IDEA #8 A Balanced K-12 Curriculum
Few people would argue that our American way of life is satisfyingly well-balanced at any stage of life. I believe that our school system has a lot to do with that. In order to free up the maximum number of adults for productive employment outside the home and minimize the number of those adults employed to teach our children, we crowd 25-30 kids into a single room often with a single teacher. This is a prescription for chaos unless the children are required to sit still and keep quiet most of the school day. Then we wonder why our children and adults exercise too little, become obese and only want to passively watch TV when they're not working.
Again, I think educational excellence is essential to a democracy and is a mighty poor place to economize. So let's be idealistic for a moment and think about what our children really need in order to lead a satisfying, well-balanced life during their childhood that will set a healthy pattern for the rest of their lives.
First of all, we need to strike a better balance between active doing, passive receiving, and quiet reflection and absorption. That means kids need to have room to move, both indoors and out. At the primary school level (preschool through grade 3--see IDEA #7 below), nearly everything should be done with movement, mostly large muscle movement with gradually more fine, small muscle movement as the children mature. At the elementary school level (roughly grades 4-8), half of each school day should still be spent in motion (a mix of large and small movement, indoor and outdoor).
I wish I could remember the name and author of a tiny book someone once lent me about a small Japanese school started after World War II where the children spent the morning in the classroom and each afternoon walked as a group through the adjoining neighborhood, parks, and downtown with their teacher exploring everything they saw and heard in the world around them. I'll bet the graduates of that school still enjoy a more active, balanced, healthy lifestyle today. I'll also bet that teacher didn't have 25-30 kids to shepherd around town.
At the high school level (roughly grades 9-12), students should already be spending large amounts of their school day in workplaces as volunteers and apprentices. They need to be exposed first hand to a wide variety of career and service activities, both active and sedentary, indoors and outdoors. Only in this way can they begin to get a sense of where they fit into the world around them, what kinds of work interest them and use their special talents.
Secondly, our schools need to strike a better balance between receptive and expressive learning activities. The days are long gone when psychologists thought of children as being blank slates to be written on, or clay to be molded into whatever shape society finds useful. Today it is widely accepted that children come into this world with different personalities, paces, and perceptions.

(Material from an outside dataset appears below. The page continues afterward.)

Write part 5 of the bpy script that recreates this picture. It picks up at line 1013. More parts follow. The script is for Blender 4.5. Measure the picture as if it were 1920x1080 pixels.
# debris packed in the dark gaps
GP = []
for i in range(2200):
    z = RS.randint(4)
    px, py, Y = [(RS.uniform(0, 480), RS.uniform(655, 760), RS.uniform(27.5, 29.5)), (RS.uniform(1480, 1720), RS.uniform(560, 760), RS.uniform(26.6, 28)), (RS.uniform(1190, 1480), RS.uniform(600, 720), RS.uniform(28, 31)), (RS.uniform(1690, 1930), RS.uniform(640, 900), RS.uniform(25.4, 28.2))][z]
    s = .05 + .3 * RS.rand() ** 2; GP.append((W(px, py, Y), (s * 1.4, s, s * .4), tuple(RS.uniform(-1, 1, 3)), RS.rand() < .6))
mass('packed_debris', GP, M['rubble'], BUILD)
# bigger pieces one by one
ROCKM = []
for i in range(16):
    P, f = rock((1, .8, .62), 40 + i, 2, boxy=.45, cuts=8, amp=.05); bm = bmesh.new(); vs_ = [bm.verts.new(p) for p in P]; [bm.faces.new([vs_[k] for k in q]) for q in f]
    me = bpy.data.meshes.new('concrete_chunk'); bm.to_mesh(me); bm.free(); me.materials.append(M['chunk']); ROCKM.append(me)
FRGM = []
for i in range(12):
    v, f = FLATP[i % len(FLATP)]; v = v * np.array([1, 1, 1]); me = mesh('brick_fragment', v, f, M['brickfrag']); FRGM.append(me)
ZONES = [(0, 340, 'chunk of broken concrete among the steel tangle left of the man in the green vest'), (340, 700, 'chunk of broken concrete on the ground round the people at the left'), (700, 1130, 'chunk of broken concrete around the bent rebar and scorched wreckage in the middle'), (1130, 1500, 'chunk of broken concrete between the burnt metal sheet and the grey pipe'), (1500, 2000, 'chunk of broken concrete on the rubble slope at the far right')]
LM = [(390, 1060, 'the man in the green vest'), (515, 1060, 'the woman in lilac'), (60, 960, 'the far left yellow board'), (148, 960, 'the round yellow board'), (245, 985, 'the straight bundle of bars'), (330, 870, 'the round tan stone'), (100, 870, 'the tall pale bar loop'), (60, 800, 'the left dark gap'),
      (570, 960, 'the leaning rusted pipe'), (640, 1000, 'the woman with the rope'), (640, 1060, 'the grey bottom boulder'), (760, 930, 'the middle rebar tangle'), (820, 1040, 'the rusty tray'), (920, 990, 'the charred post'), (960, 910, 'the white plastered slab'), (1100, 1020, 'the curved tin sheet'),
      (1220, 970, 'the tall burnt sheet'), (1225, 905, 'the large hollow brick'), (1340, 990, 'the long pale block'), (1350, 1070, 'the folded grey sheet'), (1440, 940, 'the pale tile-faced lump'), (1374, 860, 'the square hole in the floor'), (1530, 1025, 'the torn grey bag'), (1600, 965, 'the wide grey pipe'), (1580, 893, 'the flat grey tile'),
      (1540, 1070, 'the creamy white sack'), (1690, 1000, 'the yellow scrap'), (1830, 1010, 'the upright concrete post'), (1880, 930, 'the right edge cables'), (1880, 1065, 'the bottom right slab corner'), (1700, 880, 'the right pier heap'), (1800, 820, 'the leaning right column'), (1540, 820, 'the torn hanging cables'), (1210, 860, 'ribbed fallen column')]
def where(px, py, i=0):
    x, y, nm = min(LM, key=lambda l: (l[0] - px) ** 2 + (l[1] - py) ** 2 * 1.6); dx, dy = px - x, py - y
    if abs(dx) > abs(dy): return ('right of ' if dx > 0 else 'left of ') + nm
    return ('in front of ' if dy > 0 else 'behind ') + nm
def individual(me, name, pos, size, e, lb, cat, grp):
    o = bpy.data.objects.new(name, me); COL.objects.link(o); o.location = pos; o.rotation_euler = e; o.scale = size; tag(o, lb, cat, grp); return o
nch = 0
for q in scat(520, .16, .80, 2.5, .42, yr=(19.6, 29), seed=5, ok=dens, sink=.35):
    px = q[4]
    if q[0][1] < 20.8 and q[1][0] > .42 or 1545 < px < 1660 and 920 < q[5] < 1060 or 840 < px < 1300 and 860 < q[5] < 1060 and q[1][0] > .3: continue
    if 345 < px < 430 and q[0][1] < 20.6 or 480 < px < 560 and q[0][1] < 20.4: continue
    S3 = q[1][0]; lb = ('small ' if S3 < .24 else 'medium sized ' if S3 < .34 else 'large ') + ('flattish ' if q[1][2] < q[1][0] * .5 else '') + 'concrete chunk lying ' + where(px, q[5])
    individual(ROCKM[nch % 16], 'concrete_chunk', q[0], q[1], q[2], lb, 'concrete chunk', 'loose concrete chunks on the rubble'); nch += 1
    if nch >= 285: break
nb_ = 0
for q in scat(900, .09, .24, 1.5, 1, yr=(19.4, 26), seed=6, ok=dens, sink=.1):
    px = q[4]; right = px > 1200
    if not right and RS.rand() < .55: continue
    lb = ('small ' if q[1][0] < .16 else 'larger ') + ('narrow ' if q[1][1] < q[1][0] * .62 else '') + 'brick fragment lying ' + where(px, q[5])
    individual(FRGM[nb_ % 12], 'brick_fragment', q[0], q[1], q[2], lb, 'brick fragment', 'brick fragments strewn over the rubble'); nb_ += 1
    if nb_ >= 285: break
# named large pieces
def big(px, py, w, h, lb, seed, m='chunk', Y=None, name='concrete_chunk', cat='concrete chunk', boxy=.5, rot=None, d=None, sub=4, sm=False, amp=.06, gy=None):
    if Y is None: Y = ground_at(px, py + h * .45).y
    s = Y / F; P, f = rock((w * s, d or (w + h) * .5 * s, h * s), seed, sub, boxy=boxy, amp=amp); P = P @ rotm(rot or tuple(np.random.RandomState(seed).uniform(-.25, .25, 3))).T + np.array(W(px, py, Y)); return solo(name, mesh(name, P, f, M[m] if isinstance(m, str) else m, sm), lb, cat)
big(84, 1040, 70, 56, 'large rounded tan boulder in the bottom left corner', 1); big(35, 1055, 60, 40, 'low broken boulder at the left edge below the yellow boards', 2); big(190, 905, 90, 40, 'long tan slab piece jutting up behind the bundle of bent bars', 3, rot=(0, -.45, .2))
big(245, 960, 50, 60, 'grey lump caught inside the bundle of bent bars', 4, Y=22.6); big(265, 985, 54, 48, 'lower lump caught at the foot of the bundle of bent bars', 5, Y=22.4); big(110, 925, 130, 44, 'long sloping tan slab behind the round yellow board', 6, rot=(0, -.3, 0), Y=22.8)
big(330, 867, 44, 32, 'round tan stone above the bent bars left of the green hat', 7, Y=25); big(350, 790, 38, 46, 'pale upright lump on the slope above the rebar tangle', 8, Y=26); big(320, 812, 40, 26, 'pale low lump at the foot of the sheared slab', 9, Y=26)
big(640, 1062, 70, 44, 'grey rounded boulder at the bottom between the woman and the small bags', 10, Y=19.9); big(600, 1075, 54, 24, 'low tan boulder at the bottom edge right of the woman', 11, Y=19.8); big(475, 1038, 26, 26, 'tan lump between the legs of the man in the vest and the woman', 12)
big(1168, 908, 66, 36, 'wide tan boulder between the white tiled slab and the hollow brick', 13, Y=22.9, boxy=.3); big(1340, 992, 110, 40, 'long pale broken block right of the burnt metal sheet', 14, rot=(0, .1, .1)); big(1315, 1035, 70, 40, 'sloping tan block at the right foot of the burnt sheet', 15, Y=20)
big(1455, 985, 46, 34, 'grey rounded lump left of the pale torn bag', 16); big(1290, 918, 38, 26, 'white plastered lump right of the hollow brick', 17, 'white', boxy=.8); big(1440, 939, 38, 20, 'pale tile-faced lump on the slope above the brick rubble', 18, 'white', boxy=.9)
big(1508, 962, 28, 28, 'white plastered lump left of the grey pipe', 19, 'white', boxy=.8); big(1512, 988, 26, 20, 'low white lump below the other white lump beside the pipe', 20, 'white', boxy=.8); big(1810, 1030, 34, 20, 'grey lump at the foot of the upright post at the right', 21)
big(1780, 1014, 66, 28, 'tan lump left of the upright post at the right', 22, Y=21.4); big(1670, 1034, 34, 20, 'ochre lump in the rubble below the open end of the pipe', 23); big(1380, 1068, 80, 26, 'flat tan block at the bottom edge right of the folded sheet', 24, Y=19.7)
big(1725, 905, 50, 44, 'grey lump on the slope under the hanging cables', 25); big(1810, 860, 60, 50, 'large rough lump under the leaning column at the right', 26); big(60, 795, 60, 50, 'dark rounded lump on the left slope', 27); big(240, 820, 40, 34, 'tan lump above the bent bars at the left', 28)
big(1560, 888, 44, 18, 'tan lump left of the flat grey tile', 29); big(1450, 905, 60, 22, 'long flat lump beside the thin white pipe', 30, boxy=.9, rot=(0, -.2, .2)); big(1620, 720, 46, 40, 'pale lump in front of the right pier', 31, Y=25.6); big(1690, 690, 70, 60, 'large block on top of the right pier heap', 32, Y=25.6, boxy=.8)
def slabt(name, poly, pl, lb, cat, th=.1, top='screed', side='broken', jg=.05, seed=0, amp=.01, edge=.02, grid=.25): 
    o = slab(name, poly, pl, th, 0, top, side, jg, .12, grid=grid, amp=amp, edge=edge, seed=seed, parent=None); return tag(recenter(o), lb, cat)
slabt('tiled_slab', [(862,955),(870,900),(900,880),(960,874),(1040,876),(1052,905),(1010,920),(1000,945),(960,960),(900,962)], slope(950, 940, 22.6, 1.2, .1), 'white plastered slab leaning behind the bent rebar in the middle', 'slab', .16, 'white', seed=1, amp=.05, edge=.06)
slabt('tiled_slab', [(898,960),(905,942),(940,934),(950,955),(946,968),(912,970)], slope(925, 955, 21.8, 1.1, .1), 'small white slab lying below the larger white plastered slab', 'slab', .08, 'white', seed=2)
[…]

Those differences are only widened by their early relationships with caretakers in the isolation of our nuclear families.
By the time they get to school, most children have a lot to say about what they need and what they prefer. Parents are offering choices to their children: Do you want blueberries or strawberries on your waffle? Would you like to wear the yellow dress or the green jumper to school today? All that changes on the other side of many schools' doors. Children are expected to sit attentively and take in whatever the teacher/school board/textbook writers think they need to learn hour after hour, day after day. Correcting written work or listening to students read their essays aloud or having a consensus decision-making session on what project to undertake all take up too much of the teacher's limited time. Expressive subjects like art, music and dance are considered frills we can no longer afford in many schools.
Hence we end up with many youngsters who cannot adequately express themselves in a positive, constructive, creative way. This leads to incoherent frustration that comes out in graffiti, vandalism and violence. A democracy depends on the expressive skills of its citizens as well as its leaders. We need to take the time to allow our students real choices in the schoolrooms, real debate and decisionmaking about the things that are important to them in their daily lives.
Thirdly, our curriculum needs to strike a better balance between teaching children about the societies humans create (language, culture, history) and teaching them about the environment (universe, planet, ecosystems) that created and sustain us as human beings. These two facets of our knowledge and experience should be of equal importance. Knowing our essential nature and being thoroughly rooted in the web of life of which we are a part gives us a sense of belonging, of being a part of something greater than we are as individuals and as a single society among many. As the saying goes, We can only give our children roots and wings. Being grounded in nature is every bit as important as learning how to soar with the societies we imagine and create. Things that are of equal importance need to be given equal time and resources throughout our school years.
Finally, we need to strike a better balance between the abstract and the experiential. There is currently too much emphasis (time spent) on theories (stories) of history and on literature and too little time spent on researching the lives of everyday people in our communities and reading the biographies of the people who have shaped our culture. We need to teach our children how to make mindful choices, evaluate the conseqences of their actions, and share their experiences with one another. We need to help them see how the times in which a person is born, the large-scale events that shape history (technology, recessions, wars) interact with the unique personality of each person and can bring out the best or the worst in them. We need to help them learn from the precious, dearly-bought experience of their elders, their fellows and themselves.
Our goal in education, as in life, should be to find a daily balance that supports our physical, mental, emotional, and spiritual selves. We need whole people, well-balanced and -centered, to be the productive participants in our democracy and economy. The daily lives of students as well as workers need to be reasonable, sustainable and satisfying. Only then will we have a society with a balanced, healthy lifestyle for every member.